Il dibattito che si è aperto subito dopo l’annuncio di Luigi Di Maio, di voler vietare l’apertura degli esercizi commerciali durante le festività, di fatto abroga la liberalizzazione adottata dal Governo Monti L’oggetto ha sollevato più preoccupazioni che consensi spingendo lo stesso Di Maio ad una parziale rettifica che consentirebbe al 25% delle strutture commerciali di rimanere aperte (a rotazione) anche le domeniche.
Il provvedimento è confuso come d’altronde buona parte dei provvedimenti di Di Maio e M5 stelle per una volontà spesso aprioristica di dichiarazioni, annunci, indiscrezioni che creano solo incertezza e dilatazione nel tempo. Salvini mostra una diversa attenzione sull’occupazione, per rispondere ad un elettorato sensibile al tema, compresa la Confcommercio che rappresenta i negozianti.
Il problema è inquadrato da Galbusera su First online: “Dato l’alto numero di clienti (12 milioni) che frequentano nei giorni di festa le grandi strutture commerciali, si dovrebbe dedurre che la maggioranza dei residenti nel nostro paese accetti o comunque non sia ostile alle aperture domenicali.

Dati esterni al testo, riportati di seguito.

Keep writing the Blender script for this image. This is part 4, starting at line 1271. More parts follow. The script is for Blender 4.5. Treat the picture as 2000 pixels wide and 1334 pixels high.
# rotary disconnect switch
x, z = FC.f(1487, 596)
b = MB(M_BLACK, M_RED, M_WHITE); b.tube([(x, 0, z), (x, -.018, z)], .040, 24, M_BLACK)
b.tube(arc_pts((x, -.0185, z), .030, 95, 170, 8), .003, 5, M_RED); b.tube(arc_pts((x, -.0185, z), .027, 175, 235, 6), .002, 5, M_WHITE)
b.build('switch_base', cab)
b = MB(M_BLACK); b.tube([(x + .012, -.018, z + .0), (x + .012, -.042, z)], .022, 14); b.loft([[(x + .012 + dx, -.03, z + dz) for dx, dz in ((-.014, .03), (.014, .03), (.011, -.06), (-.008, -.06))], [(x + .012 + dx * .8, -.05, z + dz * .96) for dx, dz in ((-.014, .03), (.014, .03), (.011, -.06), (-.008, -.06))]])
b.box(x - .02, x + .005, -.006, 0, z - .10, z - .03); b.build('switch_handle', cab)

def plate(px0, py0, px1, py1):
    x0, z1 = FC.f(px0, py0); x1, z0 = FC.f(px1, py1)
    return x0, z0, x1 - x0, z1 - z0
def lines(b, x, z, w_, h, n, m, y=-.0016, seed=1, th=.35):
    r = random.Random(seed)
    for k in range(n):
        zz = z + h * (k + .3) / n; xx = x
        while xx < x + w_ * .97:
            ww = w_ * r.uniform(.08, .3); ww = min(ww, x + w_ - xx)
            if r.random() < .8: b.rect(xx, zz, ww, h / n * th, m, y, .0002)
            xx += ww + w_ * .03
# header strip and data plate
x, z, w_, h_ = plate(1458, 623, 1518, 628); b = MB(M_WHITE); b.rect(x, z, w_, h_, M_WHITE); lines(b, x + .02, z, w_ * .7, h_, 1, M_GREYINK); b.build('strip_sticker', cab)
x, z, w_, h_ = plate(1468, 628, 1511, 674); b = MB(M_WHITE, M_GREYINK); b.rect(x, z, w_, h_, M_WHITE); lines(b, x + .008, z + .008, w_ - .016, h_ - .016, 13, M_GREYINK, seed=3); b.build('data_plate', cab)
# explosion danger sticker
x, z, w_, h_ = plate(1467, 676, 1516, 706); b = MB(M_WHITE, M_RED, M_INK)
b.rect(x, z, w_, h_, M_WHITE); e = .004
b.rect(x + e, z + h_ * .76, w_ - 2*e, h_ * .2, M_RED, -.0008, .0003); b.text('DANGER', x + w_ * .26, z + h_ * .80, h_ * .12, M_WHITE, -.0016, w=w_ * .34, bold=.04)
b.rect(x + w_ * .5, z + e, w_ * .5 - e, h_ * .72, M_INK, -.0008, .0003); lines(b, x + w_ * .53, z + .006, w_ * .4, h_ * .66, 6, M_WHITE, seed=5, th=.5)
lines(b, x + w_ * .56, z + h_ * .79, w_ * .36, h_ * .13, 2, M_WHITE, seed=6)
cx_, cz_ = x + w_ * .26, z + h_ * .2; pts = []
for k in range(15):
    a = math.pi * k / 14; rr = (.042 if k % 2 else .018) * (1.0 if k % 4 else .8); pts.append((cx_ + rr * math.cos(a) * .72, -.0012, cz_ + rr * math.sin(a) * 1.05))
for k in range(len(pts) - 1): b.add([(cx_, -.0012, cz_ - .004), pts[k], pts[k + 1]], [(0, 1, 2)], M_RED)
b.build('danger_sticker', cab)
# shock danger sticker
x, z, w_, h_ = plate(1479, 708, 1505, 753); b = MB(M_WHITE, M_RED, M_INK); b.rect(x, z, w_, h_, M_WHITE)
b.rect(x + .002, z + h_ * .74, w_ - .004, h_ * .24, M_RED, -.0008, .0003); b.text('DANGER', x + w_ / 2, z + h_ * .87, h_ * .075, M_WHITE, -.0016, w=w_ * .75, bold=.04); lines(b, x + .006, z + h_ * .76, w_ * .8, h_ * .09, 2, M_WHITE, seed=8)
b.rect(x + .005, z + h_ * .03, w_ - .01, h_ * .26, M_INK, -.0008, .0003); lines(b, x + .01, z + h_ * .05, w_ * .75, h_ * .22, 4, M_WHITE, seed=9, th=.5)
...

D’altra parte è tutto da dimostrare che il blocco domenicale delle vendite possa costituire un vantaggio per il piccolo commercio che oggi si sviluppo sul lato della specificità professionale dell’ offerta e del rapporto personale con il consumatore. Invece, questo aspetto rimane tuttora aperto, le chiusure dei centri commerciali domenicali sono certo un favore (imprevedibile?) per il web-commerce, cui non sarebbe facile imporre vincoli efficaci di funzionamento durante le giornate festive”.
Dopo il decreto dignità quanti possibili posti di lavoro potrebbero essere perduti? Questa è la vera domanda che in attesa si pongono. Secondo First “Per il momento le uniche vere vittime sembrano essere i dipendenti della grande distribuzione titolari di contratti a termine che, allo stato, non saranno facilmente rinnovati. Le imprese si preparano ad una intensa campagna di persuasione per convincere le forze politiche che gli effetti della chiusura domenicale saranno pesanti e tratteranno per ridimensionarne la portata. Alla fine le grandi catene commerciali faranno di necessità virtù cercando di ridurre al minimo le eccedenze di organico che si dovessero manifestare. I tempi di modifica della legge non sembrano rapidissimi.
Questo provvedimento, soprattutto se andrà in porto senza un rinvio alla trattativa tra le parti sociali, non servirà certo, come sostiene con una retorica un po’ ridicola Luigi Di Maio, a “salvare la distruzione delle famiglie italiane avviata con l’orario liberalizzato del Governo di Mario Monti”, ma solo a produrre qualche migliaio di disoccupati in più che si aggiungeranno a quelli che già si stanno materializzando in questi giorni per effetto del Decreto Dignità. Su questa strada si va al preannunciato graduale smantellamento del Jobs Act, ripristinando la fattispecie paradossale di Cassa Integrazione per cessazione di attività (giustamente abolita) e riproponendo così una norma che da una parte vietava alle imprese di fallire e dall’altro offriva ai lavoratori interessati non strumenti attivi di ricollocazione ma solo forme di assistenza passiva di lungo periodo. “
Si deduce che tra i partiti di maggioranza ci sono punti di vista quasi opposti, elettorati con esigenze diverse. Il logoramento è nell’aria e per ora rinviato.